I would like to hear some personal experiences of gaming with Windows 8. I have no plans to install it as I do not like the interface. However, I am curious to hear about your experiences running games. If I hear good reports for a few months, perhaps I will change my mind. But for now, I'm very happy with Windows 7.
Anyway,
Tom's Hardware did testing on Windows 8 and found the following:
Tom's Hardware said:
Of the 10 games we benchmarked, one one demonstrated a significant difference in moving from Windows 7 to Windows 8, and only on Nvidia's GeForce GTX 660. That game was Borderlands 2, where our average measured frame rate dropped from 86.6 to 81 FPS. But at that speed, the five-frame drop is hardly worth fretting over.More bothersome was the compatibility issue we ran into in Sleeping Dogs, which affected Windows 8, but not Windows 7. When we chose the High detail preset, most of the in-game models simply disappeared. Fortunately, that geometry shows up again if you dial down the graphics quality. Hardly a favorable solution, but it's what we have for now.
Aside from those couple of idiosyncrasies, performance under Windows 8 is indistinguishable from Windows 7. Any speed-up or slow-down would be almost impossible to identify during game play, and we expect compatibility issues to get patched quickly by game developers.
Overall, they tested 10 games, but I'm going to mostly try to stick with the results that were more than 1 frame per second different:
Batman: Arkham City. About one frame advantage Windows 8.
Battlefield 3. About two frame advantage to Windows 8.
Borderlands 2. Five frame advantage Windows 7 using GTX 660. One frame advantage using Windows 8 with a Radeon 7850.

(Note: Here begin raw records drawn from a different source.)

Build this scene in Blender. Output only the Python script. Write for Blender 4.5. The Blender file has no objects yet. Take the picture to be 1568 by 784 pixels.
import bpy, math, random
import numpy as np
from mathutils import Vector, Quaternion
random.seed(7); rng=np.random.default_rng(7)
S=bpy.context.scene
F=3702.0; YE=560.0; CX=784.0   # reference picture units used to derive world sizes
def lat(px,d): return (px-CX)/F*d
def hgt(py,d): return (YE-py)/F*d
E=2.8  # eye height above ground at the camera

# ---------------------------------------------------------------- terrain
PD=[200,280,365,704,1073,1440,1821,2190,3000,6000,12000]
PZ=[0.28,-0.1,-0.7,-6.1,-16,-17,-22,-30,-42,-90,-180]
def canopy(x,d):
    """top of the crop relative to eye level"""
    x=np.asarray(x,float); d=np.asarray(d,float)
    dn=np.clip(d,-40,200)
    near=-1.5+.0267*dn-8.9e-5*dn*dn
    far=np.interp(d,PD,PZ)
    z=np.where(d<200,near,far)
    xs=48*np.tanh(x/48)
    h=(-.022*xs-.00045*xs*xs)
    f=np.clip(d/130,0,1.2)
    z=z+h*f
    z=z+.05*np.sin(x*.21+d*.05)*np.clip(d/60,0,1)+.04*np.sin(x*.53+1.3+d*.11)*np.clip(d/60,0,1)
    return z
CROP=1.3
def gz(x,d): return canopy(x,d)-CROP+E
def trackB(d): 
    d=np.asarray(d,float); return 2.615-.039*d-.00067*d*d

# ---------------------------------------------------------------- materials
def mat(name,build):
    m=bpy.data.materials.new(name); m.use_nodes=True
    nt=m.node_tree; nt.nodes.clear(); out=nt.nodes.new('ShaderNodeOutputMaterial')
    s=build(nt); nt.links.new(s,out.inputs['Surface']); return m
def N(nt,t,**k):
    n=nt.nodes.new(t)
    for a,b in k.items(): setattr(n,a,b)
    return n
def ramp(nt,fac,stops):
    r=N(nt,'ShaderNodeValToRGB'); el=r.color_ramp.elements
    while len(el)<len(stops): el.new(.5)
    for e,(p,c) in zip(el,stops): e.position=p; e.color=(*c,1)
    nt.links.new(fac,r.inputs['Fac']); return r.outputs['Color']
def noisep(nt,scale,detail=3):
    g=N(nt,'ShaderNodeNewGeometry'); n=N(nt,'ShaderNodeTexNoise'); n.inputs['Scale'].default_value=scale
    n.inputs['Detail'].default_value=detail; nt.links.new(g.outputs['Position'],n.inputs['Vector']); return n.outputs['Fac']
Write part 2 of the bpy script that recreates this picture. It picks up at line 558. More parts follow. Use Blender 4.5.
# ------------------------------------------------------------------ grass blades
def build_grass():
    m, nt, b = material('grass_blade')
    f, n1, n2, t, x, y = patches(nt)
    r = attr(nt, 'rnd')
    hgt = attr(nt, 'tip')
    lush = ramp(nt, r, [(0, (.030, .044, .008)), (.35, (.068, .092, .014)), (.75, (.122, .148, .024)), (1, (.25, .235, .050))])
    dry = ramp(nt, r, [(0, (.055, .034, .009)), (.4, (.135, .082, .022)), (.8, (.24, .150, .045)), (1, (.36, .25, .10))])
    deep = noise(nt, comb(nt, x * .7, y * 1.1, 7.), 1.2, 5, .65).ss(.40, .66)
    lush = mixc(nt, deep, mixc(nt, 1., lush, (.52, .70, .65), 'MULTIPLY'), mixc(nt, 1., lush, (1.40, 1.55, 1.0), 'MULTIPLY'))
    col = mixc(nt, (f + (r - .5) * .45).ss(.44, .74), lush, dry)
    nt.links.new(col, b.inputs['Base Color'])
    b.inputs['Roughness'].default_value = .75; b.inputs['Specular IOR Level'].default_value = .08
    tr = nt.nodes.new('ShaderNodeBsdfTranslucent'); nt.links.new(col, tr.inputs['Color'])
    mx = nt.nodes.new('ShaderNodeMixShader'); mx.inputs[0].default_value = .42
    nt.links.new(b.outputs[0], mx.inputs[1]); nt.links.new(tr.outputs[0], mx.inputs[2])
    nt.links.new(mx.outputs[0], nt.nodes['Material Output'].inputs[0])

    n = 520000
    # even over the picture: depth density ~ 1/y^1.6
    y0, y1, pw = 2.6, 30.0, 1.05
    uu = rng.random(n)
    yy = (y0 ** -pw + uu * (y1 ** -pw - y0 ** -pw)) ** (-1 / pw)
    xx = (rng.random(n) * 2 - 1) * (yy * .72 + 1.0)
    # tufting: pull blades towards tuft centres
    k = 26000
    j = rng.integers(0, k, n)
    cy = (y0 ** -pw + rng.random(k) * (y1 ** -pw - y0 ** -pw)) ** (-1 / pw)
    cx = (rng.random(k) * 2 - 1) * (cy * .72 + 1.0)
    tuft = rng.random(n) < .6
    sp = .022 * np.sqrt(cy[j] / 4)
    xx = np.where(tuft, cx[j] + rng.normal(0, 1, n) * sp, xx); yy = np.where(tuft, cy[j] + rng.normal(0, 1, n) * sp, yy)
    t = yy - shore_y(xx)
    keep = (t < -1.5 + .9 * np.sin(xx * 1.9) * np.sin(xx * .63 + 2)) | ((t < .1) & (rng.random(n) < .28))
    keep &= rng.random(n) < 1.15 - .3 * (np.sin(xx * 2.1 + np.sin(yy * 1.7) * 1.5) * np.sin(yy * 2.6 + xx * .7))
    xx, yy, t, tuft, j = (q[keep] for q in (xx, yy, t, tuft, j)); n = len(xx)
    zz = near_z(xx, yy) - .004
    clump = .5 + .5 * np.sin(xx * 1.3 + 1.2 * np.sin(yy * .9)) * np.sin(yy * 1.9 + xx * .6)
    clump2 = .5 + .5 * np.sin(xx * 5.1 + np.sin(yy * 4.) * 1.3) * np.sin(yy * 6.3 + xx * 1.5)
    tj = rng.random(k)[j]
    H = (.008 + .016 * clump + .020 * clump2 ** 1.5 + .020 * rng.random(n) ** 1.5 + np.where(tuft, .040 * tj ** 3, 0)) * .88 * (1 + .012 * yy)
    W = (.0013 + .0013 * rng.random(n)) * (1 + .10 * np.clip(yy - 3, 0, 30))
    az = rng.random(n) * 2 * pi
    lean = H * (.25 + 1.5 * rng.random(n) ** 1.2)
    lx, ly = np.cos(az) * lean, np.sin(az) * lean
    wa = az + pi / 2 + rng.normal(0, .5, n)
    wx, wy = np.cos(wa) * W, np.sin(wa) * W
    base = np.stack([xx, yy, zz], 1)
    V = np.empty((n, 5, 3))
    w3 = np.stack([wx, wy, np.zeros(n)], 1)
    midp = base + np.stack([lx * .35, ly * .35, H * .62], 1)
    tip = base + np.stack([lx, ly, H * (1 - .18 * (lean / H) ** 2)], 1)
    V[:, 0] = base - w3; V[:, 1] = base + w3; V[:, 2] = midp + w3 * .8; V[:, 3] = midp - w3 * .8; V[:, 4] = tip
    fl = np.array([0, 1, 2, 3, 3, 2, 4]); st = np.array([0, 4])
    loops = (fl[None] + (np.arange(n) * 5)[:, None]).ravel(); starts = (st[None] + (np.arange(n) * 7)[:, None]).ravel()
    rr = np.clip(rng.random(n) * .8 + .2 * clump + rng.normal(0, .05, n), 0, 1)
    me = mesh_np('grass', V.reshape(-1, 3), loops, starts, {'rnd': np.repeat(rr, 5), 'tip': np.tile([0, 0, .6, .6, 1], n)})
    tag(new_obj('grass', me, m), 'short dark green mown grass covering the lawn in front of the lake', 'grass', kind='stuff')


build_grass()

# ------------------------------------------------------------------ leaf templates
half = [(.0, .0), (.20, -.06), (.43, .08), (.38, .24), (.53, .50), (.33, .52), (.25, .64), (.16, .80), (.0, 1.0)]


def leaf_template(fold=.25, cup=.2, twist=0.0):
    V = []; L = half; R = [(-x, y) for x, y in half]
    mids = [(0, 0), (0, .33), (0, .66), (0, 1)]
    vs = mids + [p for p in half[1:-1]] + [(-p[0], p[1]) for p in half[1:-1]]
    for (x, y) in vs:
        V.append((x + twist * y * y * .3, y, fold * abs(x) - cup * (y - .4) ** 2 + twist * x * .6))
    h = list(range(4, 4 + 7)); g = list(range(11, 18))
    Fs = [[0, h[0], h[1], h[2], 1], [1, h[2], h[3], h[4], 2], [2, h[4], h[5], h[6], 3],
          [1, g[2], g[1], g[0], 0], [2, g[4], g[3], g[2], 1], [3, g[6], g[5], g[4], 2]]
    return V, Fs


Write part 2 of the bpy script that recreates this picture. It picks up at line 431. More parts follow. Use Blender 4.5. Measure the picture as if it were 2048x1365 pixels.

Crysis 2. Less than 1 frame difference regardless of video card. Windows 7 did better with Radeon, Windows 8 did better with GeForce.
Metro 2033. Both GeForce and Radeon performed better under Windows 7, by about 2 frames per second.
Sleeping Dogs. At high resolutions, it is unplayable in Windows 8.
World of Warcraft. About one frame faster on Windows 8.
Most other games had less than one frame per second difference between Win 7 and Win 8.
Overall, one frame per second is not enough for me to upgrade, especially when Sleeping Dogs, Metro 2033, and Borderlands 2 appear to have trouble on Windows 8. Maybe patches will work this out at some point. I'm not really a Windows 8 fan, but I was hoping that some of the performance gain rumors would be true. Sadly, they do not appear to be true.